A su vez, reclaman por la falta de cupos en los refugios y por una atención sostenida durante todo el año. García explicó el sistema: «Te hacen ir a las 17.00 horas para ser uno de los primeros, pero hay diez más y solo hay cupo para dos. Llegaste primero o segundo, pero eso no te asegura que vayas a entrar, porque se toman en cuenta muchos factores, como la edad. A las 18.00 horas te anotan y recién dos horas después te dicen quién quedó. Si no hay lugar, te mandan a otro refugio, que puede quedar del otro lado de la ciudad».

Pero el grupo no solo exige, sino que busca y presenta alternativas, indicaron ambos. El colectivo creó una cooperativa social y ya cuentan con algunos vínculos «casi asegurados» que podrían dar una veintena de contratos de trabajo. La propuesta es que la cooperativa funcione como nexo entre la población de calle y las empresas que ofrezcan empleo, de forma de ampliar sus oportunidades de acceso al mercado formal. A su vez, están avanzando en acuerdos con organizaciones gubernamentales para tener su propia sede. «Serían dos viviendas compartidas donde podríamos impulsar nuestros proyectos», explicaron.

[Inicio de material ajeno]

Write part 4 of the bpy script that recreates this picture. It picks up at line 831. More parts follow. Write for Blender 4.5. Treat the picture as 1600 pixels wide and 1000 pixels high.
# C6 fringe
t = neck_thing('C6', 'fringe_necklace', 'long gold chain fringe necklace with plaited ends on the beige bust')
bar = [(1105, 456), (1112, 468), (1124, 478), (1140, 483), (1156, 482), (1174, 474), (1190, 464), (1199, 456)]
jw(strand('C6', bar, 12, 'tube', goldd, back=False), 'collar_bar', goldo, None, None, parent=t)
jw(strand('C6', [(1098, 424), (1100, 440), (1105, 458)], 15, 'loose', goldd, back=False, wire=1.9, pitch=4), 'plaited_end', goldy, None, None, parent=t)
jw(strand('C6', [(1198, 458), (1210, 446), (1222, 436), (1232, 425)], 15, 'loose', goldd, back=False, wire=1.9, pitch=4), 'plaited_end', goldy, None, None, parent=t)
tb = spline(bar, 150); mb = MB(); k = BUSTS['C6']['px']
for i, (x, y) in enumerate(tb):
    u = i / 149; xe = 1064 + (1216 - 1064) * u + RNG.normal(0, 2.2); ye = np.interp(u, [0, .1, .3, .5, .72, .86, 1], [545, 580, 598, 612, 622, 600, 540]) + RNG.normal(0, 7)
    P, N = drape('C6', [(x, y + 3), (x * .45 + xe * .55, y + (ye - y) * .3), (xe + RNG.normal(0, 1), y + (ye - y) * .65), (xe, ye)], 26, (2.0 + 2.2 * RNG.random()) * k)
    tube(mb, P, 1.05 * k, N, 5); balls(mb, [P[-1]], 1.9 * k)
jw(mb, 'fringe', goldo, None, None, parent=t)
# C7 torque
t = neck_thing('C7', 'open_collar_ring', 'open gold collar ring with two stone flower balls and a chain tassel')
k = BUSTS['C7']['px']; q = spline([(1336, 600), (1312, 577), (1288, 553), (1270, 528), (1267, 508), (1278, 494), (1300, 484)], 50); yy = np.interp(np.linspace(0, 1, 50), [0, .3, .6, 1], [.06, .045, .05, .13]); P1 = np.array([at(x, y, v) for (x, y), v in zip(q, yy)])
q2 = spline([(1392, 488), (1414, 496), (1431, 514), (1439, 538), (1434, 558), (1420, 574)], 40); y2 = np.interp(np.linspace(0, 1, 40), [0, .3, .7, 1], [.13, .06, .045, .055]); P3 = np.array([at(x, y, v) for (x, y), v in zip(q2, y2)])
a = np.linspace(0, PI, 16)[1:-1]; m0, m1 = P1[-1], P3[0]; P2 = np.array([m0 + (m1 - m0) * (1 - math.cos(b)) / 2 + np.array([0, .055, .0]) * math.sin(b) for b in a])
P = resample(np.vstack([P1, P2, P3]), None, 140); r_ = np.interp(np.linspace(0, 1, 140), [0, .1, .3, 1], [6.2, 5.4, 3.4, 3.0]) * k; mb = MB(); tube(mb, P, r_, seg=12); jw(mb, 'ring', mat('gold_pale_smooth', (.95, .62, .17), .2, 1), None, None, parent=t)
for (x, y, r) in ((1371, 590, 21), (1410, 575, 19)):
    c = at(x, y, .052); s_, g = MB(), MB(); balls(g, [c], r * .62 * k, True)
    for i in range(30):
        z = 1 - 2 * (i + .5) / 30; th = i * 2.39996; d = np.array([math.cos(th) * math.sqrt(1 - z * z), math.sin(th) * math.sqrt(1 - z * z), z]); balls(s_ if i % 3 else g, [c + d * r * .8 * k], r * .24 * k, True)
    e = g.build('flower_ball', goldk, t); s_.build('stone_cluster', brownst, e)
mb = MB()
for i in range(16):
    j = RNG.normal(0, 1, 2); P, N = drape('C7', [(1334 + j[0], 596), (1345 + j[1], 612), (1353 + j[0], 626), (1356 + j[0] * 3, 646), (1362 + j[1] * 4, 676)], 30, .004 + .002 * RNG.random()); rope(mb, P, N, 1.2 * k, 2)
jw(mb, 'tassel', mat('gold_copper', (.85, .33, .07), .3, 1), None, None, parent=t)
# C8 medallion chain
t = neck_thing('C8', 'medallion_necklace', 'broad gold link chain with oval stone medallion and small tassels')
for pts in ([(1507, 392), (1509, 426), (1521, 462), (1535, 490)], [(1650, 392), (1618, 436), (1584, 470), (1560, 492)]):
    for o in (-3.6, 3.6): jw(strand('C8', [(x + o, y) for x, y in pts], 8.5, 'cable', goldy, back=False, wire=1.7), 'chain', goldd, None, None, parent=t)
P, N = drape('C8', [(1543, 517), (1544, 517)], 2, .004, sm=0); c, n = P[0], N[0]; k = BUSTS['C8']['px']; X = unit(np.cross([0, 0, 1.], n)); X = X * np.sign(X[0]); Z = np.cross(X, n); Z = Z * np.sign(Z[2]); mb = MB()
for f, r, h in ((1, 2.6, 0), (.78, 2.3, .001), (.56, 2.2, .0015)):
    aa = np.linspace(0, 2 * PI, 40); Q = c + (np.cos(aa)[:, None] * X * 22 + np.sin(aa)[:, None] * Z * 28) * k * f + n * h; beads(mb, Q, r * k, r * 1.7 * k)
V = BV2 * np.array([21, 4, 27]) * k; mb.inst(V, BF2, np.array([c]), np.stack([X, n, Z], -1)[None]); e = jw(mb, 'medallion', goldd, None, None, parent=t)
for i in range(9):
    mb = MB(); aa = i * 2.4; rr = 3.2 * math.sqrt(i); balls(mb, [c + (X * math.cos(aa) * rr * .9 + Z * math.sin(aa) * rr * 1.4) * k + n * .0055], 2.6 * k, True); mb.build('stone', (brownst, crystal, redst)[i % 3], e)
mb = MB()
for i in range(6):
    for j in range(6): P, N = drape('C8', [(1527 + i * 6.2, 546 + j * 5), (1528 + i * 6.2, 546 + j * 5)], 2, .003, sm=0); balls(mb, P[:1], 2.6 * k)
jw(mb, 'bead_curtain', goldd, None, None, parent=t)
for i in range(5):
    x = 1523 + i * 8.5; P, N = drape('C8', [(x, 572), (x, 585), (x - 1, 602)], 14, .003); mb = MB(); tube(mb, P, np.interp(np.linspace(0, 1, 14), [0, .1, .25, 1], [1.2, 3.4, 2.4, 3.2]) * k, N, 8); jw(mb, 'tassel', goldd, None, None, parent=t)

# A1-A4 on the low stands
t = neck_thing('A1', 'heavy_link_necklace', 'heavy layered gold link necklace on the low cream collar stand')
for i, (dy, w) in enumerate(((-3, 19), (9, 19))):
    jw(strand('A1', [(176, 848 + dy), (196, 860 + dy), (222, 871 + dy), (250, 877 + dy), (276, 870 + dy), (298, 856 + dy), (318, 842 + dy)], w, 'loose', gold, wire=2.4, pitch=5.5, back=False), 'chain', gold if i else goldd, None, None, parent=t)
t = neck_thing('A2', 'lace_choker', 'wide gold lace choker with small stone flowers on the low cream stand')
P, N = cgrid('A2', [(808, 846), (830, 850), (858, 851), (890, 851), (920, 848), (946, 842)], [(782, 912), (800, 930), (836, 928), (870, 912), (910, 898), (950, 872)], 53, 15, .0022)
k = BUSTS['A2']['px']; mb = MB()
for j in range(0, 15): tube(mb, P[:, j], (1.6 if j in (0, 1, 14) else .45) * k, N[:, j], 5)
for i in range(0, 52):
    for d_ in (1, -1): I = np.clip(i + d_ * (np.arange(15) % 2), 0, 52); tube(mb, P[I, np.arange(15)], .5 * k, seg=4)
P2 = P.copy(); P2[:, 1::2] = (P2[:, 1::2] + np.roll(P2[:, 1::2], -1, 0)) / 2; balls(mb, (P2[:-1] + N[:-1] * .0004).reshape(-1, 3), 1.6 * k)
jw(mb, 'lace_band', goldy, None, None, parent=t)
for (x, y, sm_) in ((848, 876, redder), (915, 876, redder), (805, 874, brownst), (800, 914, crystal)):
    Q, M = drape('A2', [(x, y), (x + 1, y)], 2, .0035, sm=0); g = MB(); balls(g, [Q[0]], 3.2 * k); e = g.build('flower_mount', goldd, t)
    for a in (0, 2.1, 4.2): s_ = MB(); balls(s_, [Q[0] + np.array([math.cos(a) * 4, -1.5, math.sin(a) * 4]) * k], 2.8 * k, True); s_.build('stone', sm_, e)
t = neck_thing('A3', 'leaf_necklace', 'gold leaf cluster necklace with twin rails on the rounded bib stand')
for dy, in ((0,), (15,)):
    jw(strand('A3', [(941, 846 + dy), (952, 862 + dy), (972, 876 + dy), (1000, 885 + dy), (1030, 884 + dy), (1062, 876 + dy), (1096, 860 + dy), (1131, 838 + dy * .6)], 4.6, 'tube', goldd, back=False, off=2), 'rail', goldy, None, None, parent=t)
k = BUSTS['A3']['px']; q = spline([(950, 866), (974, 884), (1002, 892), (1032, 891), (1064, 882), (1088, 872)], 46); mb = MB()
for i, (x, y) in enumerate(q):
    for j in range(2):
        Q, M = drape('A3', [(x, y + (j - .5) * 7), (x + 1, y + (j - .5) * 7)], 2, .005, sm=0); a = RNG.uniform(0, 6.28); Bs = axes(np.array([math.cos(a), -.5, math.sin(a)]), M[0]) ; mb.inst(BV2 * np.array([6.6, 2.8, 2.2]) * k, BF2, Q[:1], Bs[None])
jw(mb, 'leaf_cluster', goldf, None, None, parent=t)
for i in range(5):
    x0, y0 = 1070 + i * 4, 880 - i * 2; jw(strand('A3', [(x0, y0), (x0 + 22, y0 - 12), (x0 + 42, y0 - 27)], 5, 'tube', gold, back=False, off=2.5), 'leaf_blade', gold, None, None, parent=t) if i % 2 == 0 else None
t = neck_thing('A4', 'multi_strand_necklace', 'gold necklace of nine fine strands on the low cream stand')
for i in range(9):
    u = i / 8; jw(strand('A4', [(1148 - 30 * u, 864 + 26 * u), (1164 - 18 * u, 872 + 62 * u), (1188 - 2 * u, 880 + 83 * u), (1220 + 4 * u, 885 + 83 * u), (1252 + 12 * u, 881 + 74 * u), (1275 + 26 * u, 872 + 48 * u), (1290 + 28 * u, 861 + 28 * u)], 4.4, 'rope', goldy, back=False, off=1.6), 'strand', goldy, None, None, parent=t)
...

«NITEP es una potencia viva, con sentido humano por la militancia colectiva», responde Cabrera –uno de sus primeros integrantes– al ser consultado sobre la importancia del colectivo. «Pasarán miles de Magelas y  Eduardos y esto va a seguir como una lucha viva, porque los cuerpos de las personas están cansados de estos atropellos», agregó. Ambos refieren a la violencia que se sufre desde el entramado institucional, pero también entre las propias personas en situación de calle. «Es el círculo vicioso, el problema de vivir en la universidad de la calle. Siempre hay como una guerra, ya sea por el lugar donde se duerme o por el consumo.»